##### DATA SECTION #####
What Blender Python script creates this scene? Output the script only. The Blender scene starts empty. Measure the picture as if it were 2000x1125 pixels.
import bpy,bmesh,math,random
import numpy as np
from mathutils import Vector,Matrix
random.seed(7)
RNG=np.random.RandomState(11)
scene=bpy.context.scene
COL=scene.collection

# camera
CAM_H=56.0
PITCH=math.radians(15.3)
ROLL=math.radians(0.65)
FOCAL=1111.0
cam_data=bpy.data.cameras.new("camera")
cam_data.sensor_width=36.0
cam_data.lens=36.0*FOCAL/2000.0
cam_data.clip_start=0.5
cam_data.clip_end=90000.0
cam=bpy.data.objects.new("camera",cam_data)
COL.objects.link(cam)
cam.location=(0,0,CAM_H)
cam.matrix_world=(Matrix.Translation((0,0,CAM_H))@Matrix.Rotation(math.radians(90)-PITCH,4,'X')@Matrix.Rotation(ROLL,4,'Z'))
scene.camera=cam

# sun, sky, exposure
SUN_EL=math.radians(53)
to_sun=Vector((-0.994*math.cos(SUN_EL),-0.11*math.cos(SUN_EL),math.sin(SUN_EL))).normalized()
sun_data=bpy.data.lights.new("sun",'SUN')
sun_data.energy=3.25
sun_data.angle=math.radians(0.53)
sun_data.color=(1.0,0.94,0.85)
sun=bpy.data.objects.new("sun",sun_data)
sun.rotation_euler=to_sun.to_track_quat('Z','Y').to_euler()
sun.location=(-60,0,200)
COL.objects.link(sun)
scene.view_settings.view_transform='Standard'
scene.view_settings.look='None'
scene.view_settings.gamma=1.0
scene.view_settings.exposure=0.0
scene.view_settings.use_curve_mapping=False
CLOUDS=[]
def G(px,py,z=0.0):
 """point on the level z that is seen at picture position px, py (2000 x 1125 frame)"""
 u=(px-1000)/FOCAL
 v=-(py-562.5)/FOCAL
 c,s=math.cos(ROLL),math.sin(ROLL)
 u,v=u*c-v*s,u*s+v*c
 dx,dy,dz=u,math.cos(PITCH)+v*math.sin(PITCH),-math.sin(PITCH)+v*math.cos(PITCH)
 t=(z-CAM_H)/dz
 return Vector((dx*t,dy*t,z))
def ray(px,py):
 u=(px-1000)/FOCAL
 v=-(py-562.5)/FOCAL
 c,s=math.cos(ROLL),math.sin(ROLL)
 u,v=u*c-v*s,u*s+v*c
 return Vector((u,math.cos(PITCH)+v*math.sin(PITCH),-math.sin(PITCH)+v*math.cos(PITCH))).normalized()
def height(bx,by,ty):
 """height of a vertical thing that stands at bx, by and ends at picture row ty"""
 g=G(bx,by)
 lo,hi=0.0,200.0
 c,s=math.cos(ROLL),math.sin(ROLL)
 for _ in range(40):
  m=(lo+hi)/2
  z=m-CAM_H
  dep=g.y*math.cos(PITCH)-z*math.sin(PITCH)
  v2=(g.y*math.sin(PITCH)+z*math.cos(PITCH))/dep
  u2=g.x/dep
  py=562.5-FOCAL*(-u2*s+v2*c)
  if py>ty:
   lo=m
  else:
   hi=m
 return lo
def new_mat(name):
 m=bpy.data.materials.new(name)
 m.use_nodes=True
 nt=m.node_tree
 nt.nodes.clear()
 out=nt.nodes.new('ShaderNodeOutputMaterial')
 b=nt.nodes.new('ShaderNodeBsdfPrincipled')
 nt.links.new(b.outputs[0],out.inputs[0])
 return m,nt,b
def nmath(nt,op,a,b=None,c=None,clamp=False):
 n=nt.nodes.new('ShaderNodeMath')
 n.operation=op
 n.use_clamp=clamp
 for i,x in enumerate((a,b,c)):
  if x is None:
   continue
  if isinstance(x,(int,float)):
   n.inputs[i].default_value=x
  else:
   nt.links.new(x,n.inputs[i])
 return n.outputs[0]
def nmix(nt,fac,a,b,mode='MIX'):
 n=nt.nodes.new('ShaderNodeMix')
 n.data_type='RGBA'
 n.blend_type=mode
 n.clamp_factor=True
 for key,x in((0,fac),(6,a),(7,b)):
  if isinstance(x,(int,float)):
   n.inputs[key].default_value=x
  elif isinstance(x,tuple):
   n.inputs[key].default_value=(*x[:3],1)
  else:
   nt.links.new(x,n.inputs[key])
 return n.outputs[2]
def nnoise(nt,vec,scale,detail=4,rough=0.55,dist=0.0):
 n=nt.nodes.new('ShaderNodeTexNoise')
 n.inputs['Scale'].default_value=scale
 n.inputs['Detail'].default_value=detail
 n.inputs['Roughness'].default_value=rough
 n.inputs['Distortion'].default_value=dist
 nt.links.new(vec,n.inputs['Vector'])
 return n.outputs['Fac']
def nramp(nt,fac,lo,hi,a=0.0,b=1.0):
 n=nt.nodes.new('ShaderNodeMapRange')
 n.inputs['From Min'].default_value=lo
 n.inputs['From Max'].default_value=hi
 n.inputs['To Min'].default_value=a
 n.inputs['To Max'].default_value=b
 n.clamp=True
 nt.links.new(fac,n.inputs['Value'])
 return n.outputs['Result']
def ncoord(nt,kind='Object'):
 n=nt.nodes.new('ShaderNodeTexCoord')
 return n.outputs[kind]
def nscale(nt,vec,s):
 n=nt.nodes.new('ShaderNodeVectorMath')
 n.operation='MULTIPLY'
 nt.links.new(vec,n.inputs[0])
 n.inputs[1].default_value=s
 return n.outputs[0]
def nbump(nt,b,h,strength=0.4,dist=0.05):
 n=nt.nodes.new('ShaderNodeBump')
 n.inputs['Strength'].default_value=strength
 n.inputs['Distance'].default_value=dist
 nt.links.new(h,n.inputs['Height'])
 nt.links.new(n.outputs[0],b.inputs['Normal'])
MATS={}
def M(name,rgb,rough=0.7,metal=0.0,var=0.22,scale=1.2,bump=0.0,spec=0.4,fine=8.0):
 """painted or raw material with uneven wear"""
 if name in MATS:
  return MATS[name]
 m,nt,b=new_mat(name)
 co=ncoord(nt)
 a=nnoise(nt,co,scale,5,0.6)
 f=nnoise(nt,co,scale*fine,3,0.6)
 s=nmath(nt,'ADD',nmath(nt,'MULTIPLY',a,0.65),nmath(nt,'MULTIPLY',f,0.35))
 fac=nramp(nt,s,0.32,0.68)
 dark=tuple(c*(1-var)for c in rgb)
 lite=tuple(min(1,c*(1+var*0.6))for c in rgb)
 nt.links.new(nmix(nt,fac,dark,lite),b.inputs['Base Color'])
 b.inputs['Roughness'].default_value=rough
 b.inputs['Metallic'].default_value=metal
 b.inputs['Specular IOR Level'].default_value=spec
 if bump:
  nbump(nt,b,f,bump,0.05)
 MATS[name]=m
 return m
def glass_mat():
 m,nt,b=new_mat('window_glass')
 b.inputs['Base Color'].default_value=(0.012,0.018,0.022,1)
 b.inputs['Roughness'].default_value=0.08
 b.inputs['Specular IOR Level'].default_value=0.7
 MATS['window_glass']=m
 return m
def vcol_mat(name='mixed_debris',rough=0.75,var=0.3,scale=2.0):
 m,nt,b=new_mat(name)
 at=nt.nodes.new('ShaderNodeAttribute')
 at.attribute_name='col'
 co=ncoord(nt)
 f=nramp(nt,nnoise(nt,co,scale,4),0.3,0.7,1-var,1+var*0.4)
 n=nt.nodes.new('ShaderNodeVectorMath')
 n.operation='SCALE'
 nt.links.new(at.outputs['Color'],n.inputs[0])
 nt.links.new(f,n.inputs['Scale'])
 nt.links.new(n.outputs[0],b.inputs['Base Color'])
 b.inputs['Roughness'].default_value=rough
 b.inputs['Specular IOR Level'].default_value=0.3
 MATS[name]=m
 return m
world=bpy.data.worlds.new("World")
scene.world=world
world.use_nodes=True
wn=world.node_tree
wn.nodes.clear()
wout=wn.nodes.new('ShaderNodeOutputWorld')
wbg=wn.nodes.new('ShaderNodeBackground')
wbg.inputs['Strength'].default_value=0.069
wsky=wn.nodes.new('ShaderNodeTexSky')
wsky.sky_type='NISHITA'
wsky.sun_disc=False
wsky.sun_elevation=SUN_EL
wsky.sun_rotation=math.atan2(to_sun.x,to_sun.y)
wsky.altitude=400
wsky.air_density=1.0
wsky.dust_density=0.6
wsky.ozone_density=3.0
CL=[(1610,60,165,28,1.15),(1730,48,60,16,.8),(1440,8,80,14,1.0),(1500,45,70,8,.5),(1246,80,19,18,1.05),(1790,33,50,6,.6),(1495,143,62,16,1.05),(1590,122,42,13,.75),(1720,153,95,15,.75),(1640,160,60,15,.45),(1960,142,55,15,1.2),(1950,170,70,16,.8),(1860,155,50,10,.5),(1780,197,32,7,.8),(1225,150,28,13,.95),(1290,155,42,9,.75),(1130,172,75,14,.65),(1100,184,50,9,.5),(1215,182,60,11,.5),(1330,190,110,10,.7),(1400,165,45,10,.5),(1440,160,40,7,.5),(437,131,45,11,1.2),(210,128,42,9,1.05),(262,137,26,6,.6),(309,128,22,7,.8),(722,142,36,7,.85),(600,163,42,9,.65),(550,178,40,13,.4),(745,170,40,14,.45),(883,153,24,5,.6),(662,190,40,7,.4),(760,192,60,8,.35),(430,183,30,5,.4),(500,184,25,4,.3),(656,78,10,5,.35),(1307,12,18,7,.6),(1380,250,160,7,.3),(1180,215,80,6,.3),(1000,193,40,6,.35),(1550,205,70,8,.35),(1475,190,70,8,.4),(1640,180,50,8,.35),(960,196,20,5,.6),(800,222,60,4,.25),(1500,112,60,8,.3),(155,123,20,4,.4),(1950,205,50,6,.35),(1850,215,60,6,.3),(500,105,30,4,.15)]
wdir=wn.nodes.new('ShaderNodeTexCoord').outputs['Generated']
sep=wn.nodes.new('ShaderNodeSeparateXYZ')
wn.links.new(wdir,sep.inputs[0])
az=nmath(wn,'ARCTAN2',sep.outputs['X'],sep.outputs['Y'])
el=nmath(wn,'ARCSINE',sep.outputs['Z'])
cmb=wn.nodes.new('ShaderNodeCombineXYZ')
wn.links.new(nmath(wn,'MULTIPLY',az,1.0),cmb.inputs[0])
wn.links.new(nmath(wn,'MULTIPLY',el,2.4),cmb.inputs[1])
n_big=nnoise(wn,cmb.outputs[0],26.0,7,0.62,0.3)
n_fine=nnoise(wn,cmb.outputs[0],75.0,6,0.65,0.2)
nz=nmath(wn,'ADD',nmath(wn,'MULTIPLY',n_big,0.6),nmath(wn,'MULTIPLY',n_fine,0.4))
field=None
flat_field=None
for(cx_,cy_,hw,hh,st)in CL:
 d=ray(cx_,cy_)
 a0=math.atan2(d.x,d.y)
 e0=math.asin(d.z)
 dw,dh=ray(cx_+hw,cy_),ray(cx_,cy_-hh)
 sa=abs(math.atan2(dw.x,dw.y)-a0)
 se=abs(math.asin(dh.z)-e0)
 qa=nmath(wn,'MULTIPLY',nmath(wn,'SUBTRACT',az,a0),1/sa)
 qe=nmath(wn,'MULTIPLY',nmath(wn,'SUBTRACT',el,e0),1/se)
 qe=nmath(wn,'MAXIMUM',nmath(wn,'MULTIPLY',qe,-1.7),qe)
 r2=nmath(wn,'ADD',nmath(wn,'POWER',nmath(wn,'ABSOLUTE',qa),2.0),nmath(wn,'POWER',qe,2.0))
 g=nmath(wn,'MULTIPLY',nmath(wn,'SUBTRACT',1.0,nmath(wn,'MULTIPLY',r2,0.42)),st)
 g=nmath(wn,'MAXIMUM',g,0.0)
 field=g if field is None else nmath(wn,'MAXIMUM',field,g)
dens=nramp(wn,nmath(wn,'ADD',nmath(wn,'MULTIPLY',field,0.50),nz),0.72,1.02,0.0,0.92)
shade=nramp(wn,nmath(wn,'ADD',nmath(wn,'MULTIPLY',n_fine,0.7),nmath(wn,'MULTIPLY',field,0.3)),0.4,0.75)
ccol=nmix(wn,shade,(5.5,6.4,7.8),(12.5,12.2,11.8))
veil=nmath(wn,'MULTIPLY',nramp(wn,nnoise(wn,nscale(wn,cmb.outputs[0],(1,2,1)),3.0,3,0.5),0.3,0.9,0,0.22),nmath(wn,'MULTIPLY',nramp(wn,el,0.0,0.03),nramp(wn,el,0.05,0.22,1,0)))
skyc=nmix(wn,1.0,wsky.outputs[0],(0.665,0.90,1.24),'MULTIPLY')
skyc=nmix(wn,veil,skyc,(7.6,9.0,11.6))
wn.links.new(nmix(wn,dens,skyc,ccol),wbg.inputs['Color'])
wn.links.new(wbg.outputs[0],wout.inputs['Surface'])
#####
__AIM OF THE EXERCISE__
Up to and including the line with "scene.camera=cam", repeat the data exactly, starting from its first line; nothing else belongs in the response.

__THE REPLY__
What Blender Python script creates this scene? Output the script only. The Blender scene starts empty. Measure the picture as if it were 2000x1125 pixels.
import bpy,bmesh,math,random
import numpy as np
from mathutils import Vector,Matrix
random.seed(7)
RNG=np.random.RandomState(11)
scene=bpy.context.scene
COL=scene.collection

# camera
CAM_H=56.0
PITCH=math.radians(15.3)
ROLL=math.radians(0.65)
FOCAL=1111.0
cam_data=bpy.data.cameras.new("camera")
cam_data.sensor_width=36.0
cam_data.lens=36.0*FOCAL/2000.0
cam_data.clip_start=0.5
cam_data.clip_end=90000.0
cam=bpy.data.objects.new("camera",cam_data)
COL.objects.link(cam)
cam.location=(0,0,CAM_H)
cam.matrix_world=(Matrix.Translation((0,0,CAM_H))@Matrix.Rotation(math.radians(90)-PITCH,4,'X')@Matrix.Rotation(ROLL,4,'Z'))
scene.camera=cam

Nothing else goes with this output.